• REQUIREMENTS: For each line in the data below that holds "scene", return a copy.

• SOURCE EXCERPT:

———

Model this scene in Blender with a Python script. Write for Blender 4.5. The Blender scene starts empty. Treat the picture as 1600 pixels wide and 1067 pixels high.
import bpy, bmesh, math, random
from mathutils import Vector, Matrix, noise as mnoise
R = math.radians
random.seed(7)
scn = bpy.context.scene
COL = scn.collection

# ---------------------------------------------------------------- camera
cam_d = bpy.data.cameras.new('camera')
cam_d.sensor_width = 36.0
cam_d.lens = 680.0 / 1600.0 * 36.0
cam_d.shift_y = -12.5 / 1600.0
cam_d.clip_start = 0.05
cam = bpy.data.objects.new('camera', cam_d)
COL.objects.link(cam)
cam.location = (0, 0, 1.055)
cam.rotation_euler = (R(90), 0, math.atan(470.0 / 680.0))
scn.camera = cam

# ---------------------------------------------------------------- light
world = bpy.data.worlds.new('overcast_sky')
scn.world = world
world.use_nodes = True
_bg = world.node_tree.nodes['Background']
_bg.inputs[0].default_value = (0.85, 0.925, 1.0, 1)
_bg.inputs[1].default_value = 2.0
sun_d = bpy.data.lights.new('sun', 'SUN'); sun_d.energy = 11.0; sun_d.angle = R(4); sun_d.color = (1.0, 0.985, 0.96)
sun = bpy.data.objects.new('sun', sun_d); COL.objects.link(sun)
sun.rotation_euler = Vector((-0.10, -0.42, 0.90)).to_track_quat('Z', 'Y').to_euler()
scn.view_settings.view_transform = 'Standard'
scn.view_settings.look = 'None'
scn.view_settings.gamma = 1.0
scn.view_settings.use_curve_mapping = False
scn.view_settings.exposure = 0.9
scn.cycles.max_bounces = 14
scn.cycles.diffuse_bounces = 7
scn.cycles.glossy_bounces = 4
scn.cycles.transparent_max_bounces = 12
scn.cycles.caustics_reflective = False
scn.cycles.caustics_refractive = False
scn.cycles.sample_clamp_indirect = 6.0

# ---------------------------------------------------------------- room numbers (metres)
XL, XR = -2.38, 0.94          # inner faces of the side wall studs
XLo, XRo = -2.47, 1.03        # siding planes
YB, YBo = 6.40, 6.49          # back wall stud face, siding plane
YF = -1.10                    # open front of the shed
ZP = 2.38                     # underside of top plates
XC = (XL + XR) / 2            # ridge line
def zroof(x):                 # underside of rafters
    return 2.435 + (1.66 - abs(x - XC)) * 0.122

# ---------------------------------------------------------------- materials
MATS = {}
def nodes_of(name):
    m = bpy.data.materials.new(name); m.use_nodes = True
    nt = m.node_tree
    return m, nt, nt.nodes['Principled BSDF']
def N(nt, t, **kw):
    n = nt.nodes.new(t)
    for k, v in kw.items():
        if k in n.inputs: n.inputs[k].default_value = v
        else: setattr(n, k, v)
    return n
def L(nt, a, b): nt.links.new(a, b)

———

• EXERCISE ANSWER:
Model this scene in Blender with a Python script. Write for Blender 4.5. The Blender scene starts empty. Treat the picture as 1600 pixels wide and 1067 pixels high.
scn = bpy.context.scene